Stated exercise -> Search the material for the word "with" and copy each line that holds it.

* Start *

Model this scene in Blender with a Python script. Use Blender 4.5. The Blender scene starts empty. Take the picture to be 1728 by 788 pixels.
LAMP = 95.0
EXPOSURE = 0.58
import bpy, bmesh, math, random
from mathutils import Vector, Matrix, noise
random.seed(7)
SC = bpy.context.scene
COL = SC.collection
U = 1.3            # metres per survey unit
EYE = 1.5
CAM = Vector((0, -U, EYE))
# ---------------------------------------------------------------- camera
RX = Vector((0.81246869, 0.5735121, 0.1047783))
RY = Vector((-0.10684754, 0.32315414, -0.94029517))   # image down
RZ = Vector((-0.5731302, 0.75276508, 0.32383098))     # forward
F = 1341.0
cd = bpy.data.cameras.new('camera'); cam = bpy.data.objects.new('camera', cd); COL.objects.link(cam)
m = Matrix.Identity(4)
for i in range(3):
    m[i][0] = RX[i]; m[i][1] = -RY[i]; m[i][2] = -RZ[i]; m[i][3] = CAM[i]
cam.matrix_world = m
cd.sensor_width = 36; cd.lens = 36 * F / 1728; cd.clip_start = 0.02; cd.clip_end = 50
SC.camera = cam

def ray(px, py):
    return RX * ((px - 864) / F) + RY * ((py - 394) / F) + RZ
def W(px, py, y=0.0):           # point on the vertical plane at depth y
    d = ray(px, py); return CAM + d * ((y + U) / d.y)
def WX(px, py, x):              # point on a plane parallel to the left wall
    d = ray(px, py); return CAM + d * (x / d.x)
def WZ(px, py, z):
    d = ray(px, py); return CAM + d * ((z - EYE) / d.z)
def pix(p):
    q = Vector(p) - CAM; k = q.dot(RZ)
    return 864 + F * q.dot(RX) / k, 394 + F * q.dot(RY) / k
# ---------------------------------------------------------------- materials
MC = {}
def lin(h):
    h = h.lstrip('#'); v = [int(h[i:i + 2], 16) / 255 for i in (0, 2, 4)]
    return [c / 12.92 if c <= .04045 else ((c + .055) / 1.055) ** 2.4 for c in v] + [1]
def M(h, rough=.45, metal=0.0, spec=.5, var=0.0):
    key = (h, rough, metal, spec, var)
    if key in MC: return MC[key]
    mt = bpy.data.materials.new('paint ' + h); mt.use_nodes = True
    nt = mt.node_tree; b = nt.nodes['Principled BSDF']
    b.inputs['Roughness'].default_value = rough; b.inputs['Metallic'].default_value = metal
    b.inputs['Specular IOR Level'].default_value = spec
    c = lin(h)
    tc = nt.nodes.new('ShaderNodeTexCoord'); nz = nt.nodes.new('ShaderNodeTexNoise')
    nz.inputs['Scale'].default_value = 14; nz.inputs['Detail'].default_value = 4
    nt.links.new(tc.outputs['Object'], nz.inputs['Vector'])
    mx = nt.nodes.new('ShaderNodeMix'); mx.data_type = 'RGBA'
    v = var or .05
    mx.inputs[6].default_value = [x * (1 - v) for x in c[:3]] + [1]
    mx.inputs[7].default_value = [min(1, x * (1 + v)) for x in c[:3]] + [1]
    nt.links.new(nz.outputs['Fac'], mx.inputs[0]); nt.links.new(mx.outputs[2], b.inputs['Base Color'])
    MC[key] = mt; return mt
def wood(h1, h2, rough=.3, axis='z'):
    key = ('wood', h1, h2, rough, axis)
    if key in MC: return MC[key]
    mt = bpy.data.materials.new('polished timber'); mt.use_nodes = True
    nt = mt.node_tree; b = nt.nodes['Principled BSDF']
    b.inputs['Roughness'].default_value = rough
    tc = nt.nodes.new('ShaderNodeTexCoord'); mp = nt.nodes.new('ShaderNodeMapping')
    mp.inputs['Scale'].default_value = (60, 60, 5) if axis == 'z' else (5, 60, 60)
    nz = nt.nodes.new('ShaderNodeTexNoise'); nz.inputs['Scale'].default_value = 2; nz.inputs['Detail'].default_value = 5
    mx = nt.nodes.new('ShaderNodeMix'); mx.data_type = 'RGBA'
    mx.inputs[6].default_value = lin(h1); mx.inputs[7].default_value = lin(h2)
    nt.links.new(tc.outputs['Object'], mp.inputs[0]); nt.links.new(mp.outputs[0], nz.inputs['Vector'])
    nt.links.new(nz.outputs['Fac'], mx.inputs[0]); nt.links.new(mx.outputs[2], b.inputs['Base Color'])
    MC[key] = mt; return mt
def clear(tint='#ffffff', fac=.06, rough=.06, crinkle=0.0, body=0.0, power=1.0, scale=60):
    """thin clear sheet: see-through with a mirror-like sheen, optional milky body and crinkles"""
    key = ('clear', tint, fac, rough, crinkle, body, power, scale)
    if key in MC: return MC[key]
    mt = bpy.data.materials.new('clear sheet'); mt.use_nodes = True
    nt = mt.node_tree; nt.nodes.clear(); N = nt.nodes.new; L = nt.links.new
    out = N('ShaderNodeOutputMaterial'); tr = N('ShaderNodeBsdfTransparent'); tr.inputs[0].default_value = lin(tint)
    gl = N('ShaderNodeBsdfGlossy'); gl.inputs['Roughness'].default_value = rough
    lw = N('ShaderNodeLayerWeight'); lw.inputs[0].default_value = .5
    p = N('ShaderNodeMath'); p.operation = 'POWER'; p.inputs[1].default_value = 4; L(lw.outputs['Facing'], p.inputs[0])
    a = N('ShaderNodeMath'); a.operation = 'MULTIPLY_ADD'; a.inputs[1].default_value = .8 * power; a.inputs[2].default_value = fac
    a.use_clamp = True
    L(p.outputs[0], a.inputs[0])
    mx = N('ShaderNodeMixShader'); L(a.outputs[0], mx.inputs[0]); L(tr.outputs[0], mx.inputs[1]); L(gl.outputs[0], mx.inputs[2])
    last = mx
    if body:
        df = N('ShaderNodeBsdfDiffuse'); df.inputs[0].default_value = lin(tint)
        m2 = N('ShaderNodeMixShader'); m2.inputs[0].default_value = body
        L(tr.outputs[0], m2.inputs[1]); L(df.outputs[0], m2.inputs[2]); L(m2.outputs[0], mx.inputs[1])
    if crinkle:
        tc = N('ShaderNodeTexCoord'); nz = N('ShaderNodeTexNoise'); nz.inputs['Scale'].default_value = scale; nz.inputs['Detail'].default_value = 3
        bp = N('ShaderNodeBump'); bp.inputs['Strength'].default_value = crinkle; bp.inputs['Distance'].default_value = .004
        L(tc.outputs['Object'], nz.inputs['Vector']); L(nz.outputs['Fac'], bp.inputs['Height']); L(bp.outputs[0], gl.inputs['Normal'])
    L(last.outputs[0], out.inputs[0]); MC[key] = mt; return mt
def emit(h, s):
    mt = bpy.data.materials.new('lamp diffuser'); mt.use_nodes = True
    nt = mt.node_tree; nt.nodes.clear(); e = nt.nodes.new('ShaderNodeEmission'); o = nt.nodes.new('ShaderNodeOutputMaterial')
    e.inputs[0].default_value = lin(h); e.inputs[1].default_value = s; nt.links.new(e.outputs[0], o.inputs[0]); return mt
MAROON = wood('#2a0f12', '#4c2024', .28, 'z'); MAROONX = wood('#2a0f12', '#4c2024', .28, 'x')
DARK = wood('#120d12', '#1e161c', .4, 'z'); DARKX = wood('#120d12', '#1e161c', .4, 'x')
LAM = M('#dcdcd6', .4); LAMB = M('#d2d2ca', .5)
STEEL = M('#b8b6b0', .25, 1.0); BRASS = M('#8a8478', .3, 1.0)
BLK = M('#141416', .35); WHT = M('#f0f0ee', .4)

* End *

Task result ->
Model this scene in Blender with a Python script. Use Blender 4.5. The Blender scene starts empty. Take the picture to be 1728 by 788 pixels.
    """thin clear sheet: see-through with a mirror-like sheen, optional milky body and crinkles"""